Dataset rows:
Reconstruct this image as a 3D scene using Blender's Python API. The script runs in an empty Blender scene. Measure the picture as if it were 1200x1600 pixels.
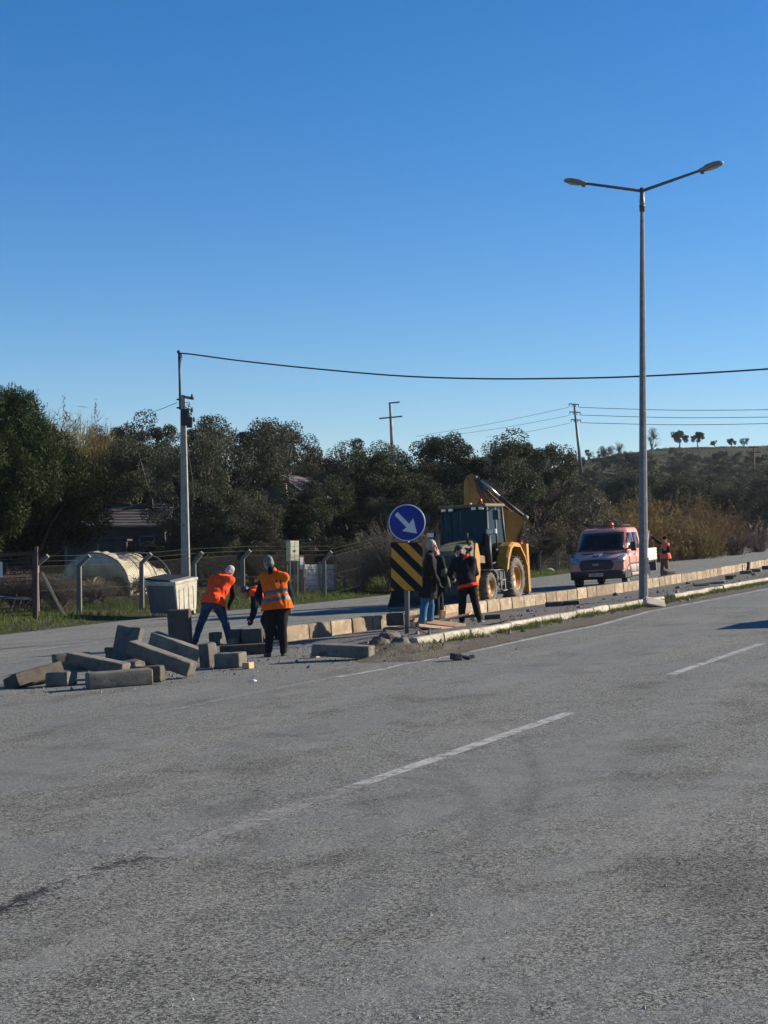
import bpy, bmesh, math, random
import numpy as np
from mathutils import Vector, Matrix, Euler, noise
R = math.radians
random.seed(7)
S = bpy.context.scene
C = S.collection
# ---------------------------------------------------------------- camera, sky, sun, exposure
F = 2400.0                      # focal length in photo pixels (photo is 1200 wide)
PITCH = math.atan(50 / F)
CAMH = 1.75
cam = bpy.data.cameras.new('camera')
co = bpy.data.objects.new('camera', cam); C.objects.link(co)
co.location = (0, 0, CAMH); co.rotation_euler = (R(90) + PITCH, 0, 0)
cam.sensor_fit = 'VERTICAL'; cam.sensor_height = 36; cam.lens = 36 * F / 1600
cam.clip_start = .1; cam.clip_end = 6000
S.camera = co
SUN_EL = R(24); SUN_AZ = R(90 - 15)          # azimuth measured clockwise from +Y
w = bpy.data.worlds.new('World'); S.world = w; w.use_nodes = True
nt = w.node_tree; bg = nt.nodes['Background']
sky = nt.nodes.new('ShaderNodeTexSky'); sky.sky_type = 'NISHITA'; sky.sun_disc = False
sky.sun_elevation = SUN_EL; sky.sun_rotation = SUN_AZ
sky.air_density = 1.0; sky.dust_density = 0.1; sky.ozone_density = 3.0; sky.altitude = 200
hs_ = nt.nodes.new('ShaderNodeHueSaturation'); hs_.inputs['Saturation'].default_value = 1.36
tn_ = nt.nodes.new('ShaderNodeMix'); tn_.data_type = 'RGBA'; tn_.blend_type = 'MULTIPLY'; tn_.inputs[0].default_value = 1; tn_.inputs[7].default_value = (.93, .985, 1.15, 1)
nt.links.new(sky.outputs[0], hs_.inputs['Color']); nt.links.new(hs_.outputs[0], tn_.inputs[6]); nt.links.new(tn_.outputs[2], bg.inputs[0]); bg.inputs[1].default_value = 0.068
sl = bpy.data.lights.new('sun', 'SUN'); sl.energy = 5.0; sl.angle = R(.5); sl.color = (1, .89, .74)
so = bpy.data.objects.new('sun', sl); C.objects.link(so)
sd = Vector((math.sin(SUN_AZ) * math.cos(SUN_EL), math.cos(SUN_AZ) * math.cos(SUN_EL), math.sin(SUN_EL)))
so.rotation_euler = (-sd).to_track_quat('-Z', 'Y').to_euler(); so.location = (40, 10, 40)
S.view_settings.view_transform = 'Standard'; S.view_settings.look = 'None'
S.view_settings.gamma = 1; S.view_settings.exposure = 0.85
S.cycles.max_bounces = 6; S.cycles.transparent_max_bounces = 12
# ---------------------------------------------------------------- ground geometry
GA, GB = .058, -.005            # the carriageway is banked: it rises to the right
def pz(X, Y): return GA * X + GB * Y
def ray(px, py):
    cx, cy = (px - 600) / F, (800 - py) / F
    return Vector((cx, math.cos(PITCH) - cy * math.sin(PITCH), math.sin(PITCH) + cy * math.cos(PITCH)))
def G(px, py, h=0.0):
    d = ray(px, py); t = (h - CAMH) / (d.z - GA * d.x - GB * d.y)
    return Vector((d.x * t, d.y * t, CAMH + d.z * t))
def P(px, py, Y):
    d = ray(px, py); t = Y / d.y
    return Vector((d.x * t, Y, CAMH + d.z * t))
RA = R(27.4)
ex, ey = math.sin(RA), math.cos(RA)
def td(X, Y): return X * ex + Y * ey, -X * ey + Y * ex
FE_PX = [(0, 993), (187, 971), (267, 962), (358, 955), (457, 946), (590, 932), (888, 896.5), (1054, 870), (1200, 847)]
FE = [G(*p) for p in FE_PX]
FE = [FE[0] + (FE[0] - FE[2]).normalized() * 60] + FE
FEtd = np.array([td(p.x, p.y) for p in FE] + [(235, 48), (262, 42), (300, 24), (400, -30), (520, -95)])   # the road bends away to the right beyond the frame
def dedge(t): return np.interp(t, FEtd[:, 0], FEtd[:, 1])
def sstep(x): x = np.clip(x, 0, 1); return x * x * (3 - 2 * x)
def zt(X, Y):
    X = np.asarray(X, float); Y = np.asarray(Y, float)
    t, d = td(X, Y)
    de = dedge(t); q = d - de
    qq = np.maximum(q - .6, 0)
    fx, fy = t * ex - (de + .6) * ey, t * ey + (de + .6) * ex
    z0 = pz(fx, fy)
    A = 3.6 + 11.0 * sstep((t - 170) / 170)
    hill = A * sstep((qq - 10) / (62)) - 7.5 * sstep((d - 98) / 48) * sstep((t - 200) / 80)
    flat = .06 * np.minimum(qq, 5) + .012 * qq
    und = .25 * np.sin(X * .31 + 1.3) * np.sin(Y * .23) * sstep((qq - 4) / 15)
    far = 22 * sstep((t + 0 - 520) / 500)
    return np.where(q < .6, pz(X, Y), z0 + flat + hill + und)
def ztf(X, Y): return float(zt(X, Y))
def T(px, py, ymin=30, ymax=600):
    d = ray(px, py); Y = ymin
    while Y < ymax:
        t = Y / d.y
        if CAMH + d.z * t < ztf(d.x * t, Y): break
        Y += .05 if Y < 90 else .5
    t = Y / d.y
    return Vector((d.x * t, Y, ztf(d.x * t, Y)))
UPN = Vector((-GA, -GB, 1)).normalized()
def plane_mat(pos, yaw, pitch=0, roll=0):
    """Frame standing on the banked road: local x turned yaw (about the road normal) from world X."""
    f = Vector((math.cos(yaw), math.sin(yaw), 0)); f = (f - UPN * f.dot(UPN)).normalized()
    l = UPN.cross(f)
    m = Matrix((f, l, UPN)).transposed().to_4x4()
    m = m @ Euler((roll, pitch, 0)).to_matrix().to_4x4()
    m.translation = pos
    return m
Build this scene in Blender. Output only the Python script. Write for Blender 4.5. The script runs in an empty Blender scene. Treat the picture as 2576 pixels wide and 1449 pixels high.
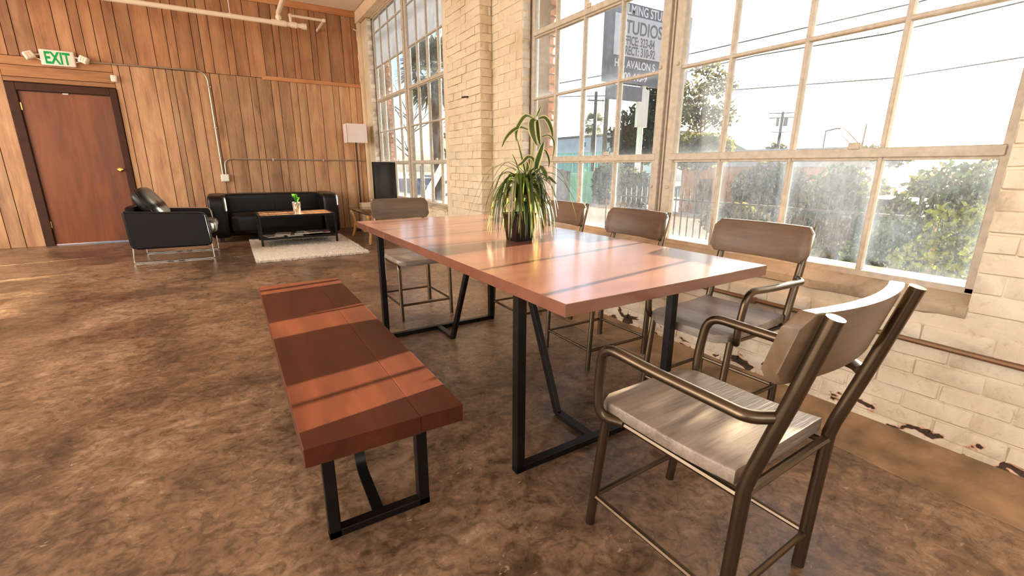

WHAT IS NEEDED:
Every entry must be reproduced exactly, with the images left out.

ANSWER IN FULL:
Reconstruct this image as a 3D scene using Blender's Python API. The script runs in an empty Blender scene. Measure the picture as if it were 1200x1600 pixels.
import bpy, bmesh, math, random
import numpy as np
from mathutils import Vector, Matrix, Euler, noise
R = math.radians
random.seed(7)
S = bpy.context.scene
C = S.collection
# ---------------------------------------------------------------- camera, sky, sun, exposure
F = 2400.0                      # focal length in photo pixels (photo is 1200 wide)
PITCH = math.atan(50 / F)
CAMH = 1.75
cam = bpy.data.cameras.new('camera')
co = bpy.data.objects.new('camera', cam); C.objects.link(co)
co.location = (0, 0, CAMH); co.rotation_euler = (R(90) + PITCH, 0, 0)
cam.sensor_fit = 'VERTICAL'; cam.sensor_height = 36; cam.lens = 36 * F / 1600
cam.clip_start = .1; cam.clip_end = 6000
S.camera = co
SUN_EL = R(24); SUN_AZ = R(90 - 15)          # azimuth measured clockwise from +Y
w = bpy.data.worlds.new('World'); S.world = w; w.use_nodes = True
nt = w.node_tree; bg = nt.nodes['Background']
sky = nt.nodes.new('ShaderNodeTexSky'); sky.sky_type = 'NISHITA'; sky.sun_disc = False
sky.sun_elevation = SUN_EL; sky.sun_rotation = SUN_AZ
sky.air_density = 1.0; sky.dust_density = 0.1; sky.ozone_density = 3.0; sky.altitude = 200
hs_ = nt.nodes.new('ShaderNodeHueSaturation'); hs_.inputs['Saturation'].default_value = 1.36
tn_ = nt.nodes.new('ShaderNodeMix'); tn_.data_type = 'RGBA'; tn_.blend_type = 'MULTIPLY'; tn_.inputs[0].default_value = 1; tn_.inputs[7].default_value = (.93, .985, 1.15, 1)
nt.links.new(sky.outputs[0], hs_.inputs['Color']); nt.links.new(hs_.outputs[0], tn_.inputs[6]); nt.links.new(tn_.outputs[2], bg.inputs[0]); bg.inputs[1].default_value = 0.068
sl = bpy.data.lights.new('sun', 'SUN'); sl.energy = 5.0; sl.angle = R(.5); sl.color = (1, .89, .74)
so = bpy.data.objects.new('sun', sl); C.objects.link(so)
sd = Vector((math.sin(SUN_AZ) * math.cos(SUN_EL), math.cos(SUN_AZ) * math.cos(SUN_EL), math.sin(SUN_EL)))
so.rotation_euler = (-sd).to_track_quat('-Z', 'Y').to_euler(); so.location = (40, 10, 40)
S.view_settings.view_transform = 'Standard'; S.view_settings.look = 'None'
S.view_settings.gamma = 1; S.view_settings.exposure = 0.85
S.cycles.max_bounces = 6; S.cycles.transparent_max_bounces = 12
# ---------------------------------------------------------------- ground geometry
GA, GB = .058, -.005            # the carriageway is banked: it rises to the right
def pz(X, Y): return GA * X + GB * Y
def ray(px, py):
    cx, cy = (px - 600) / F, (800 - py) / F
    return Vector((cx, math.cos(PITCH) - cy * math.sin(PITCH), math.sin(PITCH) + cy * math.cos(PITCH)))
def G(px, py, h=0.0):
    d = ray(px, py); t = (h - CAMH) / (d.z - GA * d.x - GB * d.y)
    return Vector((d.x * t, d.y * t, CAMH + d.z * t))
def P(px, py, Y):
    d = ray(px, py); t = Y / d.y
    return Vector((d.x * t, Y, CAMH + d.z * t))
RA = R(27.4)
ex, ey = math.sin(RA), math.cos(RA)
def td(X, Y): return X * ex + Y * ey, -X * ey + Y * ex
FE_PX = [(0, 993), (187, 971), (267, 962), (358, 955), (457, 946), (590, 932), (888, 896.5), (1054, 870), (1200, 847)]
FE = [G(*p) for p in FE_PX]
FE = [FE[0] + (FE[0] - FE[2]).normalized() * 60] + FE
FEtd = np.array([td(p.x, p.y) for p in FE] + [(235, 48), (262, 42), (300, 24), (400, -30), (520, -95)])   # the road bends away to the right beyond the frame
def dedge(t): return np.interp(t, FEtd[:, 0], FEtd[:, 1])
def sstep(x): x = np.clip(x, 0, 1); return x * x * (3 - 2 * x)
def zt(X, Y):
    X = np.asarray(X, float); Y = np.asarray(Y, float)
    t, d = td(X, Y)
    de = dedge(t); q = d - de
    qq = np.maximum(q - .6, 0)
    fx, fy = t * ex - (de + .6) * ey, t * ey + (de + .6) * ex
    z0 = pz(fx, fy)
    A = 3.6 + 11.0 * sstep((t - 170) / 170)
    hill = A * sstep((qq - 10) / (62)) - 7.5 * sstep((d - 98) / 48) * sstep((t - 200) / 80)
    flat = .06 * np.minimum(qq, 5) + .012 * qq
    und = .25 * np.sin(X * .31 + 1.3) * np.sin(Y * .23) * sstep((qq - 4) / 15)
    far = 22 * sstep((t + 0 - 520) / 500)
    return np.where(q < .6, pz(X, Y), z0 + flat + hill + und)
def ztf(X, Y): return float(zt(X, Y))
def T(px, py, ymin=30, ymax=600):
    d = ray(px, py); Y = ymin
    while Y < ymax:
        t = Y / d.y
        if CAMH + d.z * t < ztf(d.x * t, Y): break
        Y += .05 if Y < 90 else .5
    t = Y / d.y
    return Vector((d.x * t, Y, ztf(d.x * t, Y)))
UPN = Vector((-GA, -GB, 1)).normalized()
def plane_mat(pos, yaw, pitch=0, roll=0):
    """Frame standing on the banked road: local x turned yaw (about the road normal) from world X."""
    f = Vector((math.cos(yaw), math.sin(yaw), 0)); f = (f - UPN * f.dot(UPN)).normalized()
    l = UPN.cross(f)
    m = Matrix((f, l, UPN)).transposed().to_4x4()
    m = m @ Euler((roll, pitch, 0)).to_matrix().to_4x4()
    m.translation = pos
    return m
Build this scene in Blender. Output only the Python script. Write for Blender 4.5. The script runs in an empty Blender scene. Treat the picture as 2576 pixels wide and 1449 pixels high.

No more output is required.